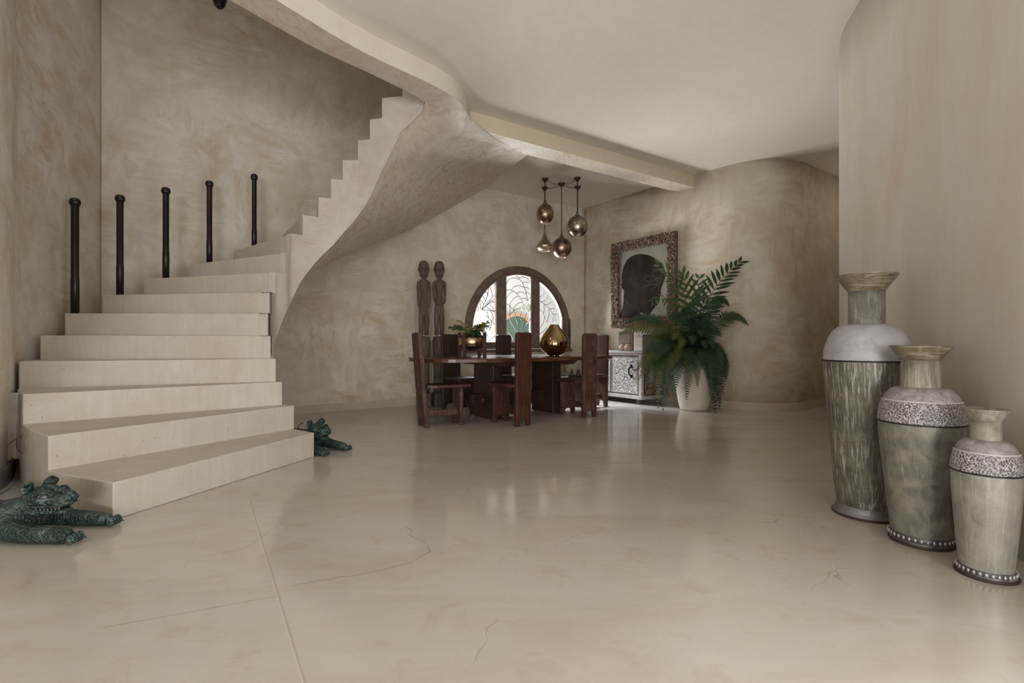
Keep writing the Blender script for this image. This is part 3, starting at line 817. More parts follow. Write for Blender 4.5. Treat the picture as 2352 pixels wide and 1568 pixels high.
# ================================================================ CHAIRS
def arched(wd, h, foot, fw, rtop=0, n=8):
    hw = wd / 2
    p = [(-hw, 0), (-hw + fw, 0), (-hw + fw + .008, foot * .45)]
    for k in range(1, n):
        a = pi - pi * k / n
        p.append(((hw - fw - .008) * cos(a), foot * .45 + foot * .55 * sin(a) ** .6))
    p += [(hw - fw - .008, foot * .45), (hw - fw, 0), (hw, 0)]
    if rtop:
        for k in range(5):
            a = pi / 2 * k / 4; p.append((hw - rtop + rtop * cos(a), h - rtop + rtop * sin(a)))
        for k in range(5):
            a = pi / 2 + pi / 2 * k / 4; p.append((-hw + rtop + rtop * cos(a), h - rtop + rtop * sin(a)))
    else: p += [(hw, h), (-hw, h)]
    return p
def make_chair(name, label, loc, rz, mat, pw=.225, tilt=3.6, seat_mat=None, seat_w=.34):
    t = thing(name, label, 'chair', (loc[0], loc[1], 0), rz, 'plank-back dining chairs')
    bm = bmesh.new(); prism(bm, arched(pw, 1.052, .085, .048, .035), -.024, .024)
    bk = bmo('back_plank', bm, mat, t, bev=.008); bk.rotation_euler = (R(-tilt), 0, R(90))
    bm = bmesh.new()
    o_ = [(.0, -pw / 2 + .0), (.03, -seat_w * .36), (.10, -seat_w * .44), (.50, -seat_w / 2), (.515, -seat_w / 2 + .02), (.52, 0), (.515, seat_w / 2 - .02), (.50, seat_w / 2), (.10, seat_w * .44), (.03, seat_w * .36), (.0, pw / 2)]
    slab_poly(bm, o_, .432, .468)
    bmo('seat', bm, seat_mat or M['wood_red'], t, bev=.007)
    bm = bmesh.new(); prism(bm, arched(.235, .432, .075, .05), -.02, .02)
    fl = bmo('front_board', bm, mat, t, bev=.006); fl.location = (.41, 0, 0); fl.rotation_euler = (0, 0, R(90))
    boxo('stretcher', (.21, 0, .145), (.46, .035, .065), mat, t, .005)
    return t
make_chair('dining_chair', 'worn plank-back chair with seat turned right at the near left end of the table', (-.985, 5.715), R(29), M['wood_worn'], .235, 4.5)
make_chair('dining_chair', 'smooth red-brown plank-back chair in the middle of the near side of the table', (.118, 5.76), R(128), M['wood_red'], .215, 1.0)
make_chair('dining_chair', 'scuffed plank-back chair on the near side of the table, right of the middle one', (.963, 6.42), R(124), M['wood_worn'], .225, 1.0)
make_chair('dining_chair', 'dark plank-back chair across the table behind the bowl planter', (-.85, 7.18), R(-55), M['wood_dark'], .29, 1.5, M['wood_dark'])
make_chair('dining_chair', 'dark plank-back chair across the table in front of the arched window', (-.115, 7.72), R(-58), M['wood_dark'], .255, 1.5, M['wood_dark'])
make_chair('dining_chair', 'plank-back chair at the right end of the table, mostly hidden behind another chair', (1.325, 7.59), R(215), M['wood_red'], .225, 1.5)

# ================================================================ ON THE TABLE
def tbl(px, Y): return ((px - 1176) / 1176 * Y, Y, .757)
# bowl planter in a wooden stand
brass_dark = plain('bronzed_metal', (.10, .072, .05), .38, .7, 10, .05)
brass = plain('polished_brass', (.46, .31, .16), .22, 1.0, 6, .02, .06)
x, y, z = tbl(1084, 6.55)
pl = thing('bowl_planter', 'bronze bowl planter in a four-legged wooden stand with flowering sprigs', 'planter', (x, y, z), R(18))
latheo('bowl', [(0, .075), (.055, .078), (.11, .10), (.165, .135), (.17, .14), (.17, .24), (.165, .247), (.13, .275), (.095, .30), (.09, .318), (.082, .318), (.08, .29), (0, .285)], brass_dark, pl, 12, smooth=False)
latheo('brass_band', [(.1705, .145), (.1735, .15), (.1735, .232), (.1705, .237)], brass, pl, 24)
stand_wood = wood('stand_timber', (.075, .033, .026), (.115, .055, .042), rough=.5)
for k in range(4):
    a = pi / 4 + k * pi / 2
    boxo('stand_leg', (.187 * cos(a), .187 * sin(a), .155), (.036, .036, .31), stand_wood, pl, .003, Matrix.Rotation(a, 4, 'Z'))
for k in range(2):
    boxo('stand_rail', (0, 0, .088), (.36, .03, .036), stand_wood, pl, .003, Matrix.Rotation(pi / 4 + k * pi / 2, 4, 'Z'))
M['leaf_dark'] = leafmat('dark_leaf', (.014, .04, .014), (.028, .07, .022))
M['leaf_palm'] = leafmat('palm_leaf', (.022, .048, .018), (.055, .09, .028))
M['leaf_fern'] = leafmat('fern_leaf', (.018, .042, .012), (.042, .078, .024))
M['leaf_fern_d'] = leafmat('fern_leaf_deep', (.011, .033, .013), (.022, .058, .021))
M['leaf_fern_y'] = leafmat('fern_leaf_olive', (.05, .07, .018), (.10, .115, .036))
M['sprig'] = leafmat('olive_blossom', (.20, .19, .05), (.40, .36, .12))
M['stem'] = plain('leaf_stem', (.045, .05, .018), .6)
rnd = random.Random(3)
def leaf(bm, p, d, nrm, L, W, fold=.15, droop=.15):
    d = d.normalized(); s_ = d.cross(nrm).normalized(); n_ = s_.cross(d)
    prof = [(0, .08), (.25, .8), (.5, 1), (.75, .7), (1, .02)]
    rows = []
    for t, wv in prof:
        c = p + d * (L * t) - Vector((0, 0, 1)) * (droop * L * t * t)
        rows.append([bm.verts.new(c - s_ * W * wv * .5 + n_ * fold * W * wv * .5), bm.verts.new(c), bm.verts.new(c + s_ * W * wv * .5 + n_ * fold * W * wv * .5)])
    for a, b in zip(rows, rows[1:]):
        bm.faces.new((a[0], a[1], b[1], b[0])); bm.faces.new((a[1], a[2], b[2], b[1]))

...

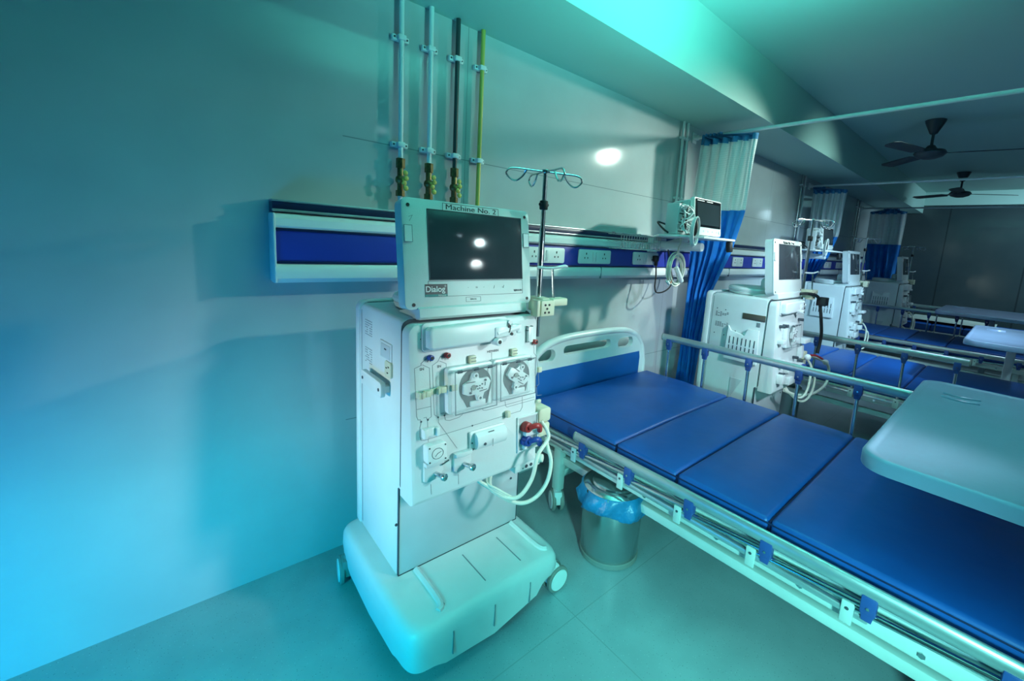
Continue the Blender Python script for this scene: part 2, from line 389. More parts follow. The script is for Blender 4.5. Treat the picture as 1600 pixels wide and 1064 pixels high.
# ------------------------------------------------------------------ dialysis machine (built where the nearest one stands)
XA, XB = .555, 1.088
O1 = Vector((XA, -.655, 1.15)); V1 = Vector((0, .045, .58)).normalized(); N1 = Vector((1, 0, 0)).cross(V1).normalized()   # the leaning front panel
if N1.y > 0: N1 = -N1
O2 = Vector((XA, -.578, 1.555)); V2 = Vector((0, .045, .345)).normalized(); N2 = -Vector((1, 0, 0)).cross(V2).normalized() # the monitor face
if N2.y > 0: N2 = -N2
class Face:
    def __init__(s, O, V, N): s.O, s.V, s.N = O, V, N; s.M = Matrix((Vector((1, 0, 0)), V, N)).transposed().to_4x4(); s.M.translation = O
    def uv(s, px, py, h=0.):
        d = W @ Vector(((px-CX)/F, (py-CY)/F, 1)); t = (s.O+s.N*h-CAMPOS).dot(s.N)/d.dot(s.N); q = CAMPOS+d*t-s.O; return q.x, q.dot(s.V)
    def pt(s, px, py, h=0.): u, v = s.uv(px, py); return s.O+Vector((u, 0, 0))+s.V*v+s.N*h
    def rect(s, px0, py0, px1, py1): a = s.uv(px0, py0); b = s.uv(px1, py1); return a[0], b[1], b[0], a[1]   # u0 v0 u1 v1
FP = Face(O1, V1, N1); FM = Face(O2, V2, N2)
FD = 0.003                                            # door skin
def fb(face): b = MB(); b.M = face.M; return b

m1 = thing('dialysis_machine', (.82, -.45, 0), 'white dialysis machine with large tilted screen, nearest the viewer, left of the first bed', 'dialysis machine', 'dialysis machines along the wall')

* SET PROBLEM
Copy every line above that holds the word "script".

* ANSWER TO THIS EXERCISE
Keep writing the Blender script for this image. This is part 3, starting at line 817. More parts follow. Write for Blender 4.5. Treat the picture as 2352 pixels wide and 1568 pixels high.
Continue the Blender Python script for this scene: part 2, from line 389. More parts follow. The script is for Blender 4.5. Treat the picture as 1600 pixels wide and 1064 pixels high.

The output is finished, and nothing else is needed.